I can also confirm that structural indentation eventually causes problems in anything intended for transmission; problems that, e.g. JSON does not have.
Also, it's problematic to have multiple syntactic forms for the same thing, e.g. people are less inclined to implement a parser when
1, 2, 3
means the same thing as:
1
2
3
Further, just as you can't assume whitespace won't get removed, you can't assume whitespace, such as newlines, won't get added, such as when this data is copied into an email message, or anything else that enforces a maximum line length. I suspect that a parse would fail when some part of the transmission transforms the first example into:
1, 2,
3
The explicit structure of JSON, for example, is both syntactically simpler and more resistant to these issues. If you want it all on one line, it's:
[1, 2, 3]
and on multiple lines:
[ 1
, 2
, 3
]
Visually, it's unambiguous that you're dealing with a JSON array, and since whitespace is unimportant between JSON tokens, the above two examples can be treated as being syntactically and semantically identical.

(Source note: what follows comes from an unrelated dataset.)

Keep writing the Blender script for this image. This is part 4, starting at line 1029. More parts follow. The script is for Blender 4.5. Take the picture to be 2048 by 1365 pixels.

As per points mentioned earlier in this thread, GSON is clearly a reference to JSON, and JSON is valid JavaScript; because of this, I'd recommend against calling it GSON unless it is valid Go, or a substantial syntactic overlap with Go.
How important is the ability to specify cyclic structures truly? Even in typical Go code, cycles are fairly rare. If you need such references, one option is to go the
JSON Pointer or XPath route. For example:
{ x: / }
(slash in this example meaning 'whole document') could represent a document in which the struct contains a reference to itself, such that if it were expanded once and then serialized, it would look like:
{ x: { x: /x } }
and if expanded twice and serialized, would look like:
{ x: { x: { x: /x/x } } }
Closing note: if you're looking for a indent-structured data format with cyclic capabilities and the ability to specify explicit, user-defined type type annotations, then YAML already has all those features.